The court clarified that even where a court does make a determination, it can only be a prima facie determination. This was clarified to mean a primary first review, aimed solely at weeding out ex-facie non-existent and invalid arbitration agreements and non-arbitrable disputes. The court clarified that a prima facie case is relatable to establishment of initial presumption, rather than an evidentiary standard. Only when the court is certain that no valid arbitration agreement exists, or that the disputes are not arbitrable, would an application under Section 8 be rejected. This determination is not to be made through a mini-trial, but must be preliminary and summary in nature, on the basis of documents produced. A referring court would ordinarily compel parties to abide by the arbitration clause unless there were good and compelling reasons not to. Where questions related to formation, existence or validity of the contract and questions related to non-arbitrability are complex and intertwined with issues of fact, the court has said that, these should necessarily be left for the arbitral tribunal to decide.

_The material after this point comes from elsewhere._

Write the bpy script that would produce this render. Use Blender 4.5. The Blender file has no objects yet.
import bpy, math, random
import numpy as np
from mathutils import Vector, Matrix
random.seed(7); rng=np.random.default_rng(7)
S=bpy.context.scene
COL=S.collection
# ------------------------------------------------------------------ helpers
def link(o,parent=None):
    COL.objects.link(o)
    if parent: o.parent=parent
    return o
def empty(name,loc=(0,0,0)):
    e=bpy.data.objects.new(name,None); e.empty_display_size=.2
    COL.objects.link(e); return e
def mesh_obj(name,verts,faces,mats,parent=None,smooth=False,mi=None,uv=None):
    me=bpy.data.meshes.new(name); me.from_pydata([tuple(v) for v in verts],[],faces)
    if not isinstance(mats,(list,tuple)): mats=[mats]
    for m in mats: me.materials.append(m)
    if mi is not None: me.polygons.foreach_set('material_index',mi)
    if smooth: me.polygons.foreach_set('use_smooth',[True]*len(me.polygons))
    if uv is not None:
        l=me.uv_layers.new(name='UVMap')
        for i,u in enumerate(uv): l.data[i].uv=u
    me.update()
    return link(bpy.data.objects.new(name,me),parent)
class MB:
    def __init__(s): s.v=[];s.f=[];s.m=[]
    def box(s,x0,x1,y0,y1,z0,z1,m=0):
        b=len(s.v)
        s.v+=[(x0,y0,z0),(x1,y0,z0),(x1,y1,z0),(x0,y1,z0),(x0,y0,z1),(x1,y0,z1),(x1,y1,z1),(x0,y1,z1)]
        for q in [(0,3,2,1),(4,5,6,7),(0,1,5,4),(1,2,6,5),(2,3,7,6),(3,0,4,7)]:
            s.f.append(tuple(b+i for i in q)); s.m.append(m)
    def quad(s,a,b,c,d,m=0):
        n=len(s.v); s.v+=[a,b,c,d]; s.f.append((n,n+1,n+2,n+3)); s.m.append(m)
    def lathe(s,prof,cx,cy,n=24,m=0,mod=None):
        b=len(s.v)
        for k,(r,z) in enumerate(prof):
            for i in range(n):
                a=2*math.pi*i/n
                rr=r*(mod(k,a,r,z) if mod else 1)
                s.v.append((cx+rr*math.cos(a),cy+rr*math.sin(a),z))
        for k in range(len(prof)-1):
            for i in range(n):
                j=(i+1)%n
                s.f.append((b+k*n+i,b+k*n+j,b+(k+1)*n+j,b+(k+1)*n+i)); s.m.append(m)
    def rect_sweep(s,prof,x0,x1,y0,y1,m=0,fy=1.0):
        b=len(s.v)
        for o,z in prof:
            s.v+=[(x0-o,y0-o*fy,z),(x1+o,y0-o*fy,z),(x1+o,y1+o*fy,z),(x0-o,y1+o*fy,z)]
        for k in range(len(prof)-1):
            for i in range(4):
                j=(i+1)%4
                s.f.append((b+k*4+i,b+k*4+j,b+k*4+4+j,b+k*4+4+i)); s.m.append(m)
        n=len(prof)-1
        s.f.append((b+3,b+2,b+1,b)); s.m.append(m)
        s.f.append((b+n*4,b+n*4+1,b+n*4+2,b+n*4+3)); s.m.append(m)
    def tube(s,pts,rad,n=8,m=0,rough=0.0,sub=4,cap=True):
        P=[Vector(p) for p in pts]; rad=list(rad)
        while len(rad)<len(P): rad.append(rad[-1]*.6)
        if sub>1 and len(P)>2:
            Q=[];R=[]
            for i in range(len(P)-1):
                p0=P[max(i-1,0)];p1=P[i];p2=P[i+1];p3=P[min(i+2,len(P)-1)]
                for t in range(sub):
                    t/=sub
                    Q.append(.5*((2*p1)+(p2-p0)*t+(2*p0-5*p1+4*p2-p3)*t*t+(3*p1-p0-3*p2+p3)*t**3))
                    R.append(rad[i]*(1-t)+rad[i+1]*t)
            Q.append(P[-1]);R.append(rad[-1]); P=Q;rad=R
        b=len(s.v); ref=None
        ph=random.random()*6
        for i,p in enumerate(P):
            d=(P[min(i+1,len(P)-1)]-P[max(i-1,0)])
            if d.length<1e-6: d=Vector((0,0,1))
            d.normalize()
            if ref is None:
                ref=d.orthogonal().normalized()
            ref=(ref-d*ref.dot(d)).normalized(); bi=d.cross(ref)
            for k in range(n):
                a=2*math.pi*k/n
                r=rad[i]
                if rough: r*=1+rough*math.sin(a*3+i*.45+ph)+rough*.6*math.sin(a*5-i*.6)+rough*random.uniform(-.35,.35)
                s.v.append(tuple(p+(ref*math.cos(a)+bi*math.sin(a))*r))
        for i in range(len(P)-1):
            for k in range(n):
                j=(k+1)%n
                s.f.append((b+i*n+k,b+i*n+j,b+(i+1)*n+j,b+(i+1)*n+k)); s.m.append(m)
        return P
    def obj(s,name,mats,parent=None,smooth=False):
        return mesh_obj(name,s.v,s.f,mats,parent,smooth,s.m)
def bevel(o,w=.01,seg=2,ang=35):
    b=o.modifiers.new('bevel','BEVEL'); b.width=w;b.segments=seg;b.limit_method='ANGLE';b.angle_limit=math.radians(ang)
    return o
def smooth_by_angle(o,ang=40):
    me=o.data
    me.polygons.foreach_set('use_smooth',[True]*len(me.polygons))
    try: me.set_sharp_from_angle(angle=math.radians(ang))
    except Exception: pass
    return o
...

The Court notes that a court should refer a matter if the validity of the arbitration agreement cannot be determined on a prima facie basis. It also specifically clarifies that where there are jurisdictional issues concerning whether certain parties are bound by a particular arbitration agreement, under the group company doctrine or good faith, etc., or where a multi-party arbitration raises complicated factual questions, these must be left to the arbitral tribunal to handle.

The court recognises that in deciding these issues, the referring court has to strike a balance between enforcement of arbitration agreements, and protecting parties from being forced into arbitration where disputes are clearly non-arbitrable. The court has left to the discretion of the referring court the decision as to the intensity of the summary and prima facie review, always keeping in mind that the referring court is to assist the arbitration procedure and not usurp of the jurisdiction of the arbitral tribunal in that regard.

In summary, the rule for the Court is ‘when in doubt, do refer’.